The evening began with Stravinsky’s homage to Tchaikovsky in “Divertimento,” a musical suite from the ballet d’action “Le Baiser de la Fee,” first staged by Balanchine in 1937 for the American Ballet. Based on Hans Christian Andersen’s fairy tale, “The Ice Maiden,” the ballet originally consisted of a single act of four scenes. In Stravinsky’s mind, there was a parallel between the Ice Maiden’s kiss and the Muse’s blessing of Tchaikovsky – a musical inspiration that eventually proved fatal.


Stravinsky ultimately restructured the work as merely a “Divertimento.” The final form as it appears in the NYCB repertory departs from the story almost entirely, only hinting at the scenario and doing away with any set design. Wearing peasant skirts, a corps of village girls entered into a round dance upon the arrival of Megan Fairchild, whose faultless phrasing as the bride-to-be was breezy and pert opposite her beau (Joaquin De Luz).

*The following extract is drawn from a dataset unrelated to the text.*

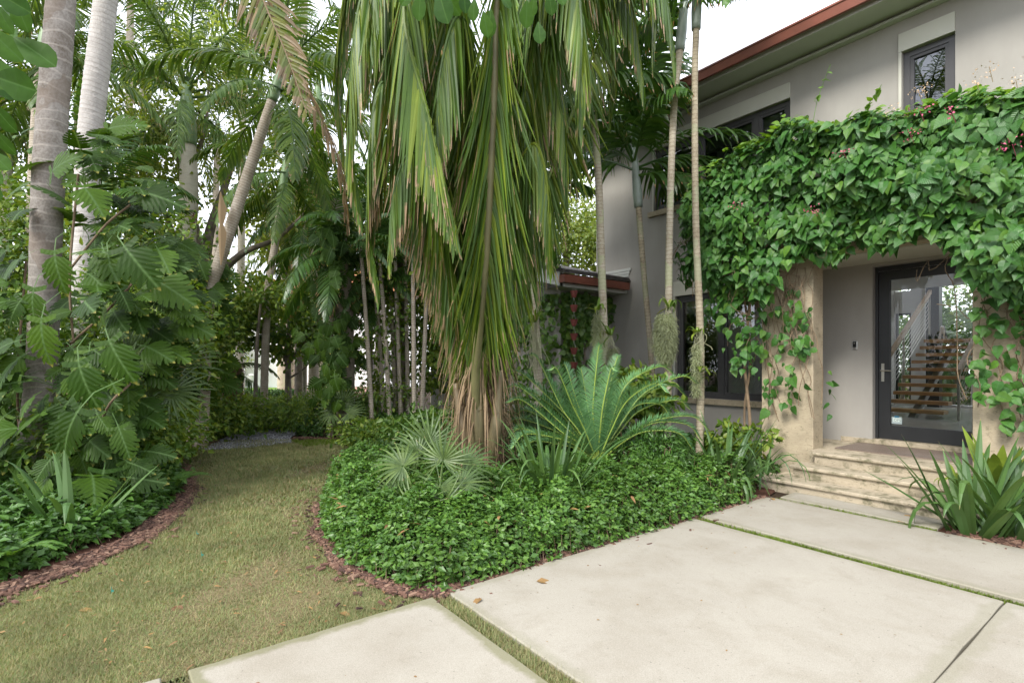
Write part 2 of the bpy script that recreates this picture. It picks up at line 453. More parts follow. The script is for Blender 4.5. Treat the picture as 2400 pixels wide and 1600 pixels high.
# paving: every slab a piece of the driveway
drive = tag(MB().poly([(-3.15, -6), (6, -6), (6, 6.6), (-3.15, 6.6)], -0.004).build('driveway_bed', M_SOIL), kind='structure')
def slab(x0, x1, y0, y1, label=None, name='slab', th=0.06, moss=.35):
    mb = MB(); b = 0.007
    nx, ny = 14, 14
    gx = np.concatenate([[x0 + b], np.linspace(x0 + 0.12, x1 - 0.12, nx), [x1 - b]])
    gy = np.concatenate([[y0 + b], np.linspace(y0 + 0.12, y1 - 0.12, ny), [y1 - b]])
    X, Y = np.meshgrid(gx, gy, indexing='ij')
    Z = np.full(X.shape, 0.03)
    jit = lambda n: rng.normal(0, 0.0022, n)
    X[0, :] += jit(len(gy)); X[-1, :] += jit(len(gy)); Y[:, 0] += jit(len(gx)); Y[:, -1] += jit(len(gx))
    v = np.stack([X, Y, Z], -1).reshape(-1, 3)
    a, c = len(gx), len(gy)
    i, j = np.meshgrid(np.arange(a - 1), np.arange(c - 1), indexing='ij')
    q = np.stack([i * c + j, (i + 1) * c + j, (i + 1) * c + j + 1, i * c + j + 1], -1).reshape(-1, 4)
    e = np.minimum(np.minimum(X - x0, x1 - X), np.minimum(Y - y0, y1 - Y)).ravel()
    t = np.zeros((len(v), 4)); t[:, 0] = random.random(); t[:, 2] = np.clip(e, 0, 1); t[:, 3] = moss
    mb.add(v, q.ravel(), [4] * len(q), t)
    per = [(k, 0) for k in range(a)] + [(a - 1, k) for k in range(1, c)] + [(k, c - 1) for k in range(a - 2, -1, -1)] + [(0, k) for k in range(c - 2, 0, -1)]
    top = np.array([v[p[0] * c + p[1]] for p in per])
    cen = np.array([(x0 + x1) / 2, (y0 + y1) / 2, 0])
    outd = np.sign(top - cen) * np.array([[1, 1, 0]]); m1 = top.copy(); m1[:, 2] -= b
    m1[:, 0] += np.where((abs(top[:, 0] - x0) < 0.03) | (abs(top[:, 0] - x1) < 0.03), outd[:, 0] * b, 0)
    m1[:, 1] += np.where((abs(top[:, 1] - y0) < 0.03) | (abs(top[:, 1] - y1) < 0.03), outd[:, 1] * b, 0)
    m2 = m1.copy(); m2[:, 2] = -th
    n = len(per); vv = np.concatenate([top, m1, m2]); k = np.arange(n); k2 = (k + 1) % n
    qq = np.concatenate([np.stack([k, n + k, n + k2, k2], -1), np.stack([n + k, 2 * n + k, 2 * n + k2, n + k2], -1)])
    tt = np.zeros((3 * n, 4)); tt[:, 2] = 0.03; tt[:, 3] = moss
    mb.add(vv, qq.ravel(), [4] * len(qq), tt)
    mb.build(name, M_SLAB, drive, label=label)
slab(-3.2, -0.846, 1.857, 4.735, 'large pale slab in the middle of the driveway')
slab(-0.838, 1.6, 1.857, 4.735)
slab(-3.19, -0.846, 0.32, 1.733, 'slab with moss along its edge beside the lawn', moss=1)
slab(-0.838, 1.6, 0.32, 1.733)
slab(-3.2, -0.74, 4.855, 6.2, 'slab below the entrance steps')
slab(-0.732, 1.6, 4.855, 6.2)
slab(-3.1, -1.6, 6.31, 6.72, 'narrow slab at the foot of the steps')
slab(-3.2, -0.846, -1.3, 0.2); slab(-0.838, 1.6, -1.3, 0.2)

# ================================================================ THE HOUSE
YF = 8.78
house = thing('house', 'two-storey grey stucco house with red copper gutter and dark framed windows', 'house', (-3, YF, 0))
XL, XR, ZT = -8.45, 3.2, 6.46
WT = 0.22
wins = [(-6.30, -3.76, 4.66, 5.89), (-2.58, -2.02, 4.5, 5.92), (-5.92, -4.1, 0.95, 2.88)]   # x0 x1 z0 z1
def xat(px, Y=YF):
    t = (px - CX) / FPX; Z = Y / (0.798 * t + 0.6026); return -Z * (0.798 - 0.6026 * t)
w1 = (xat(1503), xat(1815), 4.66, 5.89); w2 = (xat(2072), xat(2194), 4.5, 5.92); w3 = (xat(1552), xat(1765), 0.955, 2.90)
wins = [w1, w2, w3]
door = (-2.985, -1.77, 0.515, 2.93)
# wall in strips around the openings
def wallstrip(x0, x1, z0, z1, y0=YF, y1=YF + WT, mat=None, name='wall'):
    box(name, mat or M_STUCCO, house, x0, x1, y0, y1, z0, z1)
mbw = MB()
def openwall(mb, x0, x1, z0, z1, opens, y0, y1):
    xs = sorted({x0, x1, *[o[0] for o in opens], *[o[1] for o in opens]})
    for a, b in zip(xs, xs[1:]):
        col = sorted([o for o in opens if o[0] <= a + 1e-6 and o[1] >= b - 1e-6], key=lambda o: o[2])
        z = z0
        for o in col:
            if o[2] > z: mb.faces([(a, y0, z), (b, y0, z), (b, y0, o[2]), (a, y0, o[2])], [(0, 1, 2, 3)]); mb.faces([(a, y1, z), (b, y1, z), (b, y1, o[2]), (a, y1, o[2])], [(3, 2, 1, 0)])
            z = o[3]
        if z < z1: mb.faces([(a, y0, z), (b, y0, z), (b, y0, z1), (a, y0, z1)], [(0, 1, 2, 3)]); mb.faces([(a, y1, z), (b, y1, z), (b, y1, z1), (a, y1, z1)], [(3, 2, 1, 0)])
    for o in opens:
        a, b, c, d = o[:4]
        mb.faces([(a, y0, c), (a, y1, c), (a, y1, d), (a, y0, d)], [(0, 1, 2, 3)])
        mb.faces([(b, y0, c), (b, y1, c), (b, y1, d), (b, y0, d)], [(3, 2, 1, 0)])
        mb.faces([(a, y0, d), (b, y0, d), (b, y1, d), (a, y1, d)], [(3, 2, 1, 0)])
        mb.faces([(a, y0, c), (b, y0, c), (b, y1, c), (a, y1, c)], [(0, 1, 2, 3)])
dop = (door[0], door[1], 0.445, 3.0)
openwall(mbw, XL, XR, -0.3, ZT, wins + [dop], YF, YF + WT)
mbw.build('wall', M_STUCCO, house)
box('wall', M_STUCCO, house, XL, XL + WT, YF + WT, 17.6, -0.3, ZT)
box('wall', M_STUCCO, house, XR - WT, XR, YF + WT, 17.6, -0.3, ZT)
bw = MB(); openwall(bw, XL, XR, -0.3, ZT, [(-5.43, -5.06, 0.5, 2.99), (-5.43, -5.06, 3.6, 6.0), (-4.74, -1.6, 0.5, 6.0)], 17.6, 17.82)  # upper left opening is added, out of view, to let daylight into the hall
bw.build('wall', M_ROOMW, house, label='rear wall of the stair hall with two tall openings')
# soffit, frieze, crown strips, gutter, roof
box('soffit', M_WHITEP, house, XL - 0.5, XR, YF - 0.58, YF, ZT - 0.015, ZT + 0.03)
for k in range(3): box('crown_strip', M_WHITEP, house, XL, XR, YF - 0.12 + k * 0.04, YF - 0.003, ZT - 0.10 + k * 0.03, ZT - 0.07 + k * 0.03 - 0.003)
box('fascia', M_WHITEP, house, XL - 0.5, XR, YF - 0.62, YF - 0.583, ZT - 0.06, ZT + 0.14)
gm = MB()
y = YF - 0.622
prof = [(y, ZT + 0.06), (y - 0.08, ZT - 0.03), (y - 0.13, ZT - 0.03), (y - 0.15, ZT + 0.10), (y - 0.165, ZT + 0.105), (y - 0.16, ZT + 0.135), (y, ZT + 0.13)]
x0, x1 = XL - 0.55, XR
n = len(prof)
gm.faces([(x0, p[0], p[1]) for p in prof] + [(x1, p[0], p[1]) for p in prof], [tuple(range(n)), tuple(range(n, 2 * n))[::-1]] + [(i, n + i, n + (i + 1) % n, (i + 1) % n) for i in range(n)])
gm.build('gutter', M_COPPER, house, label='red copper gutter along the upper eaves')
rm = MB(); zt = ZT + 0.15
rm.faces([(XL - 0.6, YF - 0.7, zt), (XR, YF - 0.7, zt), (XR, 13.2, zt + 1.3), (XL + 3, 13.2, zt + 1.3), (XL - 0.6, 18.2, zt), (XR, 18.2, zt)],
         [(0, 1, 2, 3), (4, 0, 3)])
rs = lambda y: zt + 1.3 * (18.2 - y) / 5.0  # rear slope in pieces, leaving a hole added for light in the hall
for pl in ([(XL - 0.6, 18.2), (-5.2, 18.2), (-5.2, 13.2), (XL + 3, 13.2)], [(-1.7, 18.2), (XR, 18.2), (XR, 13.2), (-1.7, 13.2)], [(-5.2, 13.6), (-1.7, 13.6), (-1.7, 13.2), (-5.2, 13.2)], [(-5.2, 18.2), (-1.7, 18.2), (-1.7, 17.2), (-5.2, 17.2)]):
    rm.faces([(a, b, rs(b)) for a, b in pl], [(0, 1, 2, 3)])
rm.faces([(XL - 0.6, YF - 0.7, zt - 0.03), (XR, YF - 0.7, zt - 0.03), (XR, 13.0, zt - 0.03), (XL - 0.6, 13.0, zt - 0.03)], [(0, 1, 2, 3)])
rm.build('roof', M_SLATE, house)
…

In her solo Ms. Fairchild lazily follows through the closing of a turn, her arms perfectly lackadaisical above her. Captured in a daydream, she forgets herself in the midst of multiple pirouettes. For his part Mr. De Luz improvises joyous leaps in his solo, rising in the air for a turn with his heels touching. He closes with darting phrases to the four corners of the stage, overcome by a vision.


The brisk corps work occasionally faltered in the uneven rowing gestures of the arms. But “Divertimento” had a heart at the center, owing to the moving final duet. Approaching each other from across the stage to the boding warning of a cello, Ms. Fairchild and Mr. De Luz cautiously promenade. As their movements become more urgent, they bend backward, but fail to reach. The closing apotheosis, which once contained elaborate stage magic, is achieved without the Ice Maiden’s magic at all. In a compelling image, both dancers quietly exit in different directions, their palms upturned, holding a beam of light.


“The Cage” and “Concertino” will be performed again June 4 & 7; “Agon” will be performed again June 5 (Lincoln Center, 212-870-5570).